What you should do -
Keep pictures out. Copy exactly the lines from the one containing "Write the bpy" to the one containing "cam.matrix_world = Matrix.Translation(CAM)", endpoints included.

Provided records -
########################################
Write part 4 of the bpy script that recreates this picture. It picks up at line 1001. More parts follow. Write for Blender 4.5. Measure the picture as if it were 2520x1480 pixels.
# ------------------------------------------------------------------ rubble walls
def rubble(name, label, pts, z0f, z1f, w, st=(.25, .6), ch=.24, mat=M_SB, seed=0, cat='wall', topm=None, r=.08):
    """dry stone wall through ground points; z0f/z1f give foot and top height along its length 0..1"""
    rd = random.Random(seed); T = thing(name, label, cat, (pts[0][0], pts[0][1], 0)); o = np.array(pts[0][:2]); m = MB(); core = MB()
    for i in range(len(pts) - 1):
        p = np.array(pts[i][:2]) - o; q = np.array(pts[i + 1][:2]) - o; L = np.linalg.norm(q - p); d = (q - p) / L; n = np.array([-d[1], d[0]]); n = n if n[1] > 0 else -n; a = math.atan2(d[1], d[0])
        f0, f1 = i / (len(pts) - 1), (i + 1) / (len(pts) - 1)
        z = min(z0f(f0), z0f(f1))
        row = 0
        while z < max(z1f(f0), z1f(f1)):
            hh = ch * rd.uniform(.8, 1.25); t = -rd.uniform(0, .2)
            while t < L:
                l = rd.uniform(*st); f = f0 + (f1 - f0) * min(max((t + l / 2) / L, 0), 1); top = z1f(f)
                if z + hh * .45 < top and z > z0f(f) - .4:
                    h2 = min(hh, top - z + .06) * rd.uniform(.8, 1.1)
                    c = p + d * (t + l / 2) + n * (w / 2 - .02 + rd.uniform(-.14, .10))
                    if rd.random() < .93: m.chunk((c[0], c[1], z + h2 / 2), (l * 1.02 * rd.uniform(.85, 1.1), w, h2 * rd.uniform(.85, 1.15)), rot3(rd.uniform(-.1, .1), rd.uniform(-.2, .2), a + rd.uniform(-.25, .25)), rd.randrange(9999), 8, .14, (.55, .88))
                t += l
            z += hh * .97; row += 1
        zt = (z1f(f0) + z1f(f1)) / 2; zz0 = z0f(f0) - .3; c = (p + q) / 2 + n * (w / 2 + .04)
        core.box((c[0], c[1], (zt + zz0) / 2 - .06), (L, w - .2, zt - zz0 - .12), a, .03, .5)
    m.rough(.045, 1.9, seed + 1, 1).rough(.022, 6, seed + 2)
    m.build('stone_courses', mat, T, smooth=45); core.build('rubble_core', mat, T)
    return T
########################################
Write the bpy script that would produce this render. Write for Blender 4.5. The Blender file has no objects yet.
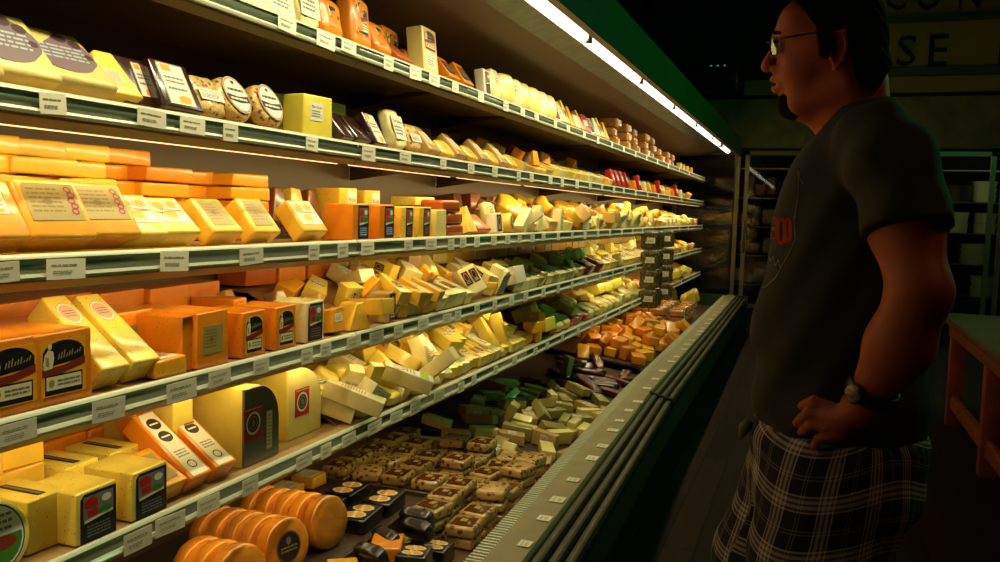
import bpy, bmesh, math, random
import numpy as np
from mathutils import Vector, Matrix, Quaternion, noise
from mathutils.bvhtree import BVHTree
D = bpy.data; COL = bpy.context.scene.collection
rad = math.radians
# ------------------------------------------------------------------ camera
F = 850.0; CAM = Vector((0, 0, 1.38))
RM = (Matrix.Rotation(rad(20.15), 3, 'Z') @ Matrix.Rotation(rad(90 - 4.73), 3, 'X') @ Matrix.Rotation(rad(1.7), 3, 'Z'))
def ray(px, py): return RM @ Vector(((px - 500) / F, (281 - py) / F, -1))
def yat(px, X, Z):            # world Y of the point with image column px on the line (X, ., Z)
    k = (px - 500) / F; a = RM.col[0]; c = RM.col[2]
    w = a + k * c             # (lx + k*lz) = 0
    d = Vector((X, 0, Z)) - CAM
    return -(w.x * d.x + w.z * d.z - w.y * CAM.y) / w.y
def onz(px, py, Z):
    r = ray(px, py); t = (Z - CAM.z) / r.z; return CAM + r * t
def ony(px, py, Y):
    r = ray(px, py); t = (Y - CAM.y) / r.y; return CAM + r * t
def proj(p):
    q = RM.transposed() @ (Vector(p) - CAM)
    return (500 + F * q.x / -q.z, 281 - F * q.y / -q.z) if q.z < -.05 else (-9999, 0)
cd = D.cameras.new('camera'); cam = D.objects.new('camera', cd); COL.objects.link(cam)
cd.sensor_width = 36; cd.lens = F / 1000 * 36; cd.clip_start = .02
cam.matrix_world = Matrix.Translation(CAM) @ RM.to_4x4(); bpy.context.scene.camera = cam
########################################
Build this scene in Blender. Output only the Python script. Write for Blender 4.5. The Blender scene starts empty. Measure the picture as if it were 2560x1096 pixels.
########################################
Answer for this exercise -
Write the bpy script that would produce this render. Write for Blender 4.5. The Blender file has no objects yet.
import bpy, bmesh, math, random
import numpy as np
from mathutils import Vector, Matrix, Quaternion, noise
from mathutils.bvhtree import BVHTree
D = bpy.data; COL = bpy.context.scene.collection
rad = math.radians
# ------------------------------------------------------------------ camera
F = 850.0; CAM = Vector((0, 0, 1.38))
RM = (Matrix.Rotation(rad(20.15), 3, 'Z') @ Matrix.Rotation(rad(90 - 4.73), 3, 'X') @ Matrix.Rotation(rad(1.7), 3, 'Z'))
def ray(px, py): return RM @ Vector(((px - 500) / F, (281 - py) / F, -1))
def yat(px, X, Z):            # world Y of the point with image column px on the line (X, ., Z)
    k = (px - 500) / F; a = RM.col[0]; c = RM.col[2]
    w = a + k * c             # (lx + k*lz) = 0
    d = Vector((X, 0, Z)) - CAM
    return -(w.x * d.x + w.z * d.z - w.y * CAM.y) / w.y
def onz(px, py, Z):
    r = ray(px, py); t = (Z - CAM.z) / r.z; return CAM + r * t
def ony(px, py, Y):
    r = ray(px, py); t = (Y - CAM.y) / r.y; return CAM + r * t
def proj(p):
    q = RM.transposed() @ (Vector(p) - CAM)
    return (500 + F * q.x / -q.z, 281 - F * q.y / -q.z) if q.z < -.05 else (-9999, 0)
cd = D.cameras.new('camera'); cam = D.objects.new('camera', cd); COL.objects.link(cam)
cd.sensor_width = 36; cd.lens = F / 1000 * 36; cd.clip_start = .02
cam.matrix_world = Matrix.Translation(CAM) @ RM.to_4x4(); bpy.context.scene.camera = cam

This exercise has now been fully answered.